-- Start --
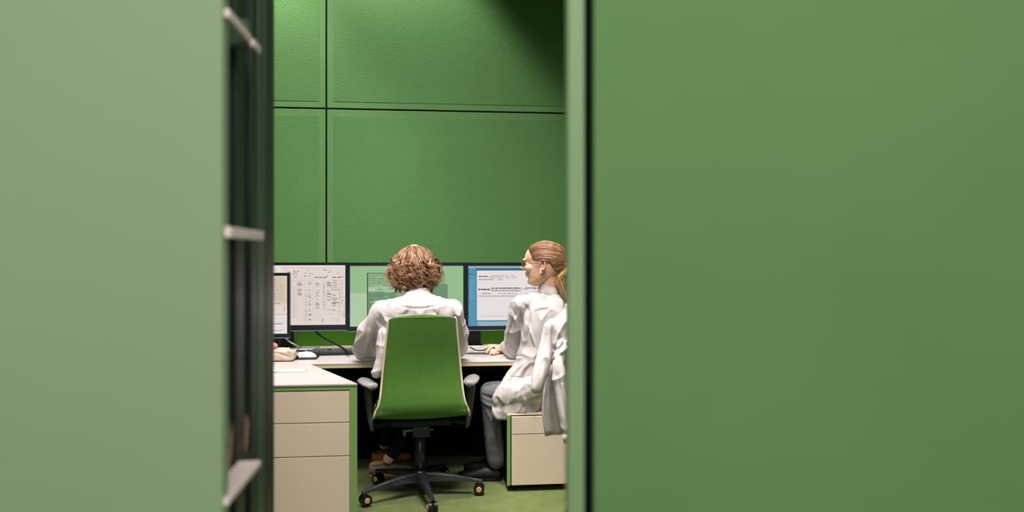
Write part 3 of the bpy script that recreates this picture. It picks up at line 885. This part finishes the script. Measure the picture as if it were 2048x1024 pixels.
# shirt
bm = B()
rings(bm, [oval((X + dx, y, z), (1, 0, 0), (0, 1, 0), a, b, 32, 2.4) for z, a, b, y, dx in
    ((.52, .180, .110, 4.27, 0), (.60, .182, .110, 4.27, 0), (.75, .185, .112, 4.265, 0), (.88, .193, .118, 4.26, 0), (.97, .200, .122, 4.25, 0), (1.03, .195, .116, 4.25, 0), (1.075, .165, .105, 4.24, 0), (1.105, .115, .090, 4.245, 0), (1.13, .078, .074, 4.25, 0), (1.148, .064, .066, 4.255, 0))])
for s, sh in ((-1, shL), (1, shR)):
    cap(bm, Vector((X + s * .06, 4.245, 1.085)), .055, sh + Vector((-s * .005, 0, 0)), .064)
def mid(a, b, t): return a + (b - a) * t
chain(bm, [(shL, .066), (mid(shL, elL, .5) + Vector((-.012, -.02, .0)), .066), (elL + Vector((0, 0, .008)), .061), (mid(elL, wrL, .45) + Vector((0, 0, .0)), .052), (wrL, .036)])
chain(bm, [(shR, .064), (mid(shR, elR, .5) + Vector((.014, -.02, .0)), .062), (elR + Vector((.004, 0, .008)), .055), (mid(elR, wrR, .45), .050), (wrR, .036)])
# loose cloth between the left sleeve and the chair
chain(bm, [(Vector((X - .17, 4.20, .92)), .05), (Vector((X - .195, 4.20, .78)), .035), (Vector((X - .225, 4.19, .70)), .030)])
me = fuse(bm, .006, 7)
bk = 4.10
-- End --
> [STATED GOAL] Reproduce every line above as written, skipping pictures.

> [EXERCISE SOLUTION]
Write part 3 of the bpy script that recreates this picture. It picks up at line 885. This part finishes the script. Measure the picture as if it were 2048x1024 pixels.
# shirt
bm = B()
rings(bm, [oval((X + dx, y, z), (1, 0, 0), (0, 1, 0), a, b, 32, 2.4) for z, a, b, y, dx in
    ((.52, .180, .110, 4.27, 0), (.60, .182, .110, 4.27, 0), (.75, .185, .112, 4.265, 0), (.88, .193, .118, 4.26, 0), (.97, .200, .122, 4.25, 0), (1.03, .195, .116, 4.25, 0), (1.075, .165, .105, 4.24, 0), (1.105, .115, .090, 4.245, 0), (1.13, .078, .074, 4.25, 0), (1.148, .064, .066, 4.255, 0))])
for s, sh in ((-1, shL), (1, shR)):
    cap(bm, Vector((X + s * .06, 4.245, 1.085)), .055, sh + Vector((-s * .005, 0, 0)), .064)
def mid(a, b, t): return a + (b - a) * t
chain(bm, [(shL, .066), (mid(shL, elL, .5) + Vector((-.012, -.02, .0)), .066), (elL + Vector((0, 0, .008)), .061), (mid(elL, wrL, .45) + Vector((0, 0, .0)), .052), (wrL, .036)])
chain(bm, [(shR, .064), (mid(shR, elR, .5) + Vector((.014, -.02, .0)), .062), (elR + Vector((.004, 0, .008)), .055), (mid(elR, wrR, .45), .050), (wrR, .036)])
# loose cloth between the left sleeve and the chair
chain(bm, [(Vector((X - .17, 4.20, .92)), .05), (Vector((X - .195, 4.20, .78)), .035), (Vector((X - .225, 4.19, .70)), .030)])
me = fuse(bm, .006, 7)
bk = 4.10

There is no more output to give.